Es wird zwar immer die Fans geben, die ins Kino gehen, aber das Kino muss sich einen neuen USP schaffen: Kino als Erlebnis. Da ist die Entwicklung in Richtung interaktiver Spielfilm natürlich besonders interessant, weil im Kino wesentlich mehr Platz ist, um diesen auszuleben. Das ist auch das Stichwort für Film 3.0, also die Konvergenz zwischen interaktivem Spiel und linearem Kinoerlebnis.
Aber der Film als Marke hat definitiv Potential für den Long Tail im Bereich Distribution, denn auch hier spielt das große Thema Mobile mit rein. Film hat den Vorteil, dass er über sehr viele Kanäle distribuiert werden kann. Kino, DVD, Fernsehen, Mobile vielleicht sogar in Zukunft über Kontaktlinsen und natürlich nicht zu vergessen, das Internet.

Welche Möglichkeiten neben Weblogs bietet das Web 2.0 für PR- bzw. Publicity-Maßnahmen?

Da sehe ich wieder Wikis als gutes Tool. Wikis können als Datenpool für Pressemitteilungen oder interaktive 2-Wege-Kommunikation mit Medienvertretern genutzt werden, klarerweise natürlich auch die Micro-Blogging Dienste.
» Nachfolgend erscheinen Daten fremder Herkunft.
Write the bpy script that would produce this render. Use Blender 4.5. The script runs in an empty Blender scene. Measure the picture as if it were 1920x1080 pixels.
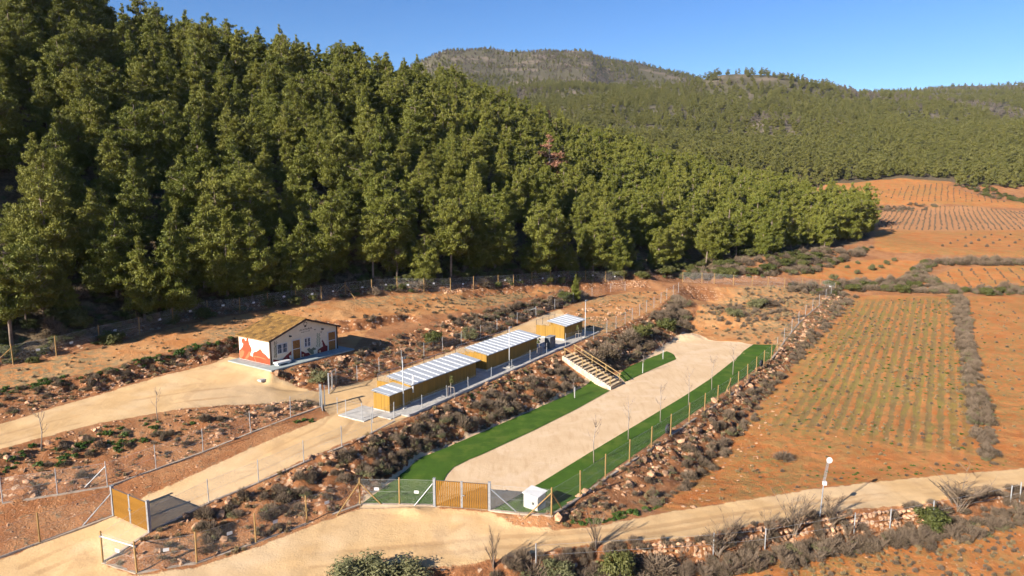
import bpy, bmesh, math, random
import numpy as np
from mathutils import Vector, Matrix, Euler
from mathutils.geometry import delaunay_2d_cdt
from mathutils.bvhtree import BVHTree

rnd = random.Random(7)
nprng = np.random.RandomState(7)
scene = bpy.context.scene
COL = scene.collection

# ------------------------------------------------------------------ camera, sky, sun, exposure
CAM_Z = 23.0
FOC = 1280.0                       # focal length in photograph pixels (24 mm on 36 mm)
PITCH = math.atan(191.0 / FOC)
cam_d = bpy.data.cameras.new('camera')
cam_d.sensor_width = 36.0
cam_d.lens = 24.0
cam_d.clip_start = 0.5
cam_d.clip_end = 12000.0
cam = bpy.data.objects.new('camera', cam_d)
cam.location = (0, 0, CAM_Z)
cam.rotation_euler = (math.pi / 2 - PITCH, 0, 0)
COL.objects.link(cam)
scene.camera = cam

SUN_EL = math.radians(25.0)
SUN_DIR = Vector((0.735, 0.678, 0)).normalized()          # the way shadows fall on the ground
world = bpy.data.worlds.new('World')
scene.world = world
world.use_nodes = True
wn = world.node_tree.nodes
wl = world.node_tree.links
bg = wn['Background']
sky = wn.new('ShaderNodeTexSky')
sky.sky_type = 'NISHITA'
sky.sun_disc = False
sky.sun_elevation = SUN_EL
sky.sun_rotation = math.atan2(-SUN_DIR.x, -SUN_DIR.y)
sky.altitude = 700
sky.air_density = 1.0
sky.dust_density = 0.0
sky.ozone_density = 4.0
hsv = wn.new('ShaderNodeHueSaturation')
hsv.inputs['Saturation'].default_value = 1.2
hsv.inputs['Hue'].default_value = 0.510
wl.new(sky.outputs[0], hsv.inputs['Color'])
wl.new(hsv.outputs[0], bg.inputs[0])
bg.inputs[1].default_value = 0.058
sun_d = bpy.data.lights.new('sun', 'SUN')
sun_d.energy = 5.0
sun_d.angle = math.radians(0.5)
sun_d.color = (1.0, 0.90, 0.76)
sun = bpy.data.objects.new('sun', sun_d)
ldir = Vector((SUN_DIR.x * math.cos(SUN_EL), SUN_DIR.y * math.cos(SUN_EL), -math.sin(SUN_EL)))
sun.rotation_euler = ldir.to_track_quat('-Z', 'Y').to_euler()
sun.location = (-60, -60, 80)
COL.objects.link(sun)
scene.render.engine = 'CYCLES'
scene.view_settings.view_transform = 'Standard'
scene.view_settings.look = 'None'
scene.view_settings.gamma = 1.0
scene.view_settings.exposure = 1.44
scene.view_settings.use_curve_mapping = False
scene.cycles.max_bounces = 4
scene.cycles.diffuse_bounces = 3
scene.cycles.glossy_bounces = 2
scene.cycles.volume_bounces = 0
scene.cycles.use_adaptive_sampling = True
scene.cycles.adaptive_threshold = 0.03
scene.cycles.transparent_max_bounces = 12

# ------------------------------------------------------------------ helpers
FW = Vector((0, math.cos(PITCH), -math.sin(PITCH)))
UP = Vector((0, math.sin(PITCH), math.cos(PITCH)))
CAMP = Vector((0, 0, CAM_Z))

def ray(px, py):
    return FW + Vector(((px - 960) / FOC, 0, 0)) + UP * ((540 - py) / FOC)

def Z(px, py, z):                  # survey point: seen at (px, py), height z
    d = ray(px, py)
    return CAMP + d * ((z - CAM_Z) / d.z)

def D(px, py, y, dz=0.0):          # survey point: seen at (px, py), y metres away
    d = ray(px, py)
    p = CAMP + d * (y / d.y)
    p.z += dz
    return p

def hash2(ix, iy, s):
    n = (ix * 374761393 + iy * 668265263 + s * 974711) & 0xffffffff
    n = ((n ^ (n >> 13)) * 1274126177) & 0xffffffff
    n = n ^ (n >> 16)
    return (n & 0xffff) / 65535.0

def vnoise(x, y, s=0):
    x = np.asarray(x, float); y = np.asarray(y, float)
    x0 = np.floor(x).astype(np.int64); y0 = np.floor(y).astype(np.int64)
    fx = x - x0; fy = y - y0
    fx = fx * fx * (3 - 2 * fx); fy = fy * fy * (3 - 2 * fy)
    a = hash2(x0, y0, s); b = hash2(x0 + 1, y0, s)
    c = hash2(x0, y0 + 1, s); d = hash2(x0 + 1, y0 + 1, s)
    return (a * (1 - fx) + b * fx) * (1 - fy) + (c * (1 - fx) + d * fx) * fy

def fbm(x, y, s=0, o=4):
    t = 0; a = 0.5; f = 1.0
    for i in range(o):
        t = t + a * (vnoise(x * f, y * f, s + i) - 0.5)
        a *= 0.5; f *= 2.03
    return t * 2

def inpoly(px, py, poly):
    r = np.zeros(px.shape, bool)
    n = len(poly)
    for i in range(n):
        x0, y0 = poly[i][0], poly[i][1]; x1, y1 = poly[i - 1][0], poly[i - 1][1]
        if y0 == y1:
            continue
        c = ((y0 > py) != (y1 > py)) & (px < (x1 - x0) * (py - y0) / (y1 - y0) + x0)
        r ^= c
    return r

def sdist(px, py, poly, closed=True):      # distance to a polyline
    best = np.full(px.shape, 1e9)
    n = len(poly)
    for i in range(0 if closed else 1, n):
        x0, y0 = poly[i - 1][0], poly[i - 1][1]; x1, y1 = poly[i][0], poly[i][1]
        dx, dy = x1 - x0, y1 - y0
        l2 = dx * dx + dy * dy + 1e-9
        t = np.clip(((px - x0) * dx + (py - y0) * dy) / l2, 0, 1)
        best = np.minimum(best, np.hypot(px - x0 - t * dx, py - y0 - t * dy))
    return best

def soft(px, py, poly, w):                 # 1 inside, 0 outside, ramp of +-w metres
    out = np.zeros(px.shape)
    xs = [p[0] for p in poly]; ys = [p[1] for p in poly]
    sel = (px > min(xs) - w) & (px < max(xs) + w) & (py > min(ys) - w) & (py < max(ys) + w)
    if not sel.any():
        return out
    a, b = px[sel], py[sel]
    s = sdist(a, b, poly) * np.where(inpoly(a, b, poly), 1, -1)
    out[sel] = np.clip(0.5 + 0.5 * s / w, 0, 1)
    return out

# ------------------------------------------------------------------ terrain: survey lines -> TIN -> sheet
TP = []                                    # (x, y, z)
def line(pts, step=1.0, world_pts=False):
    w = [p if world_pts else Z(*p) for p in pts]
    for a, b in zip(w[:-1], w[1:]):
        n = max(1, int((b - a).length / step))
        for i in range(n):
            TP.append(a.lerp(b, i / n))
    TP.append(w[-1])
    return w

# lower road and its retaining wall
L_wall = line([(300, 1150, -.4), (560, 1095, -.4), (870, 1066, -.5), (1000, 1047, -.55), (1100, 1026, -.6), (1200, 1019, -.6), (1312, 1012, -.7), (1387, 992, -.7), (1444, 983, -.75), (1575, 963, -.8), (1721, 950, -.8), (1790, 934, -.8), (1860, 923, -.8), (2000, 905, -.8), (2400, 850, -.6)])
line([p + Vector((0.12, -0.75, -1.35)) for p in L_wall], 1.0, True)
line([(400, 1400, -2.4), (1000, 1300, -2.6), (1500, 1250, -2.5), (2000, 1100, -2.3), (2300, 1000, -2.1)], 3)
line([(-400, 1180, -.5), (0, 1180, -.5), (300, 1200, -.6)], 3)
L_roadup = line([(690, 957, -.1), (812, 956, -.05), (918, 966, -.05), (1040, 990, -.35), (1110, 985, -.45), (1200, 969, -.6), (1256, 958, -.7), (1425, 932, -.75), (1537, 913, -.75), (1669, 900, -.75), (1796, 887, -.75), (1920, 877, -.75), (2050, 865, -.7), (2400, 830, -.5)])
# lower terrace (exercise yard)
line([(678, 946, 0), (760, 947, 0), (812, 948, 0), (918, 957, 0), (1033, 967, 0)])
L_b1bot = line([(193, 1056, -.1), (257, 1077, -.25), (370, 1058, -.3), (480, 1020, -.2), (576, 982, -.1), (675, 947, 0), (740, 900, 0), (765, 878, 0), (783, 861, 0), (830, 842, 0), (900, 812, 0), (980, 777, 0), (1060, 742, 0), (1108, 719, 0), (1150, 698, .05), (1180, 683, .05), (1230, 662, .1), (1265, 640, .1), (1290, 622, .3)])
L_b1top = line([(284, 999, .8), (340, 972, .9), (400, 946, 1.1), (484, 908, 1.5), (570, 867, 2.0), (641, 838, 2.25), (700, 812, 2.3), (760, 790, 2.35), (800, 769, 2.4), (870, 740, 2.5), (950, 705, 2.6), (1045, 664, 2.8), (1085, 652, 2.85), (1130, 630, 3.0), (1180, 606, 3.1), (1230, 583, 3.3), (1270, 552, 3.8)])
L_b2top = line([(1033, 968, 0), (1085, 937, 0), (1130, 898, 0), (1210, 842, 0), (1300, 778, 0), (1365, 733, 0), (1418, 692, .05), (1460, 660, .2), (1500, 605, 1.0), (1566, 545, 2.2)])
L_b2bot = line([(1040, 989, -.4), (1110, 984, -.45), (1200, 965, -.7), (1260, 928, -1.4), (1310, 890, -1.7), (1370, 828, -1.8), (1400, 790, -1.7), (1440, 740, -1.4), (1490, 680, -1.0), (1540, 630, -.2), (1600, 560, 1.2)])
line([(1000, 850, 0), (1150, 770, 0), (1280, 690, 0), (1340, 650, .1)], 2)
line([(1300, 620, .4), (1330, 638, .15), (1413, 645, .12), (1456, 647, .15)], 1.5)
line([(1330, 570, 1.6), (1400, 575, 1.5), (1480, 575, 1.5)], 2)
line([(1290, 538, 3.2), (1400, 538, 3.0), (1500, 540, 2.6), (1560, 538, 2.5)], 2)
# left lower track and gate
line([(-100, 1082, -.2), (0, 1046, 0), (75, 1018, .2), (140, 988, .4), (212, 965, .75), (270, 935, 1.0), (330, 893, 1.4), (370, 882, 1.5), (480, 835, 1.9), (560, 802, 2.2), (620, 775, 2.35)])
line([(100, 1090, -.3), (193, 1056, 0), (281, 998, .75)])
L_b3bot = line([(-150, 960, 1.0), (0, 945, 1.2), (110, 925, 1.3), (200, 908, 1.3), (293, 878, 1.6), (380, 845, 1.9), (480, 805, 2.2), (560, 775, 2.4), (600, 760, 2.5)])
L_b3top = line([(-150, 885, 3.1), (0, 850, 3.2), (100, 822, 3.3), (180, 800, 3.4), (330, 772, 3.5), (420, 763, 3.4), (500, 758, 3.1), (590, 748, 2.7)])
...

Außerdem sehe ich auch virtuelle Welten als gute Möglichkeit, in Kontakt mit Journalisten zu kommen. Das muss dabei nicht unbedingt Second Life, sondern kann zum Beispiel auch eine Corporate-Virtual-World sein. Auch ein virtueller Live-Support in Form von Weblins auf der eigenen Website zum Film wäre sicher eine gute Möglichkeit.
Auch in der Filmpromotion gibt es bereits Aktionen mit Weblins und zwar von Fox. Hier wurden für „Horton hört ein Hu“ Avatare zur Verfügung gestellt, die wie Figuren aus dem Film aussehen, mit denen sich die Besucher der Webseite dann mit einem jeweils eigenen Weblin-Avatar unterhalten konnten.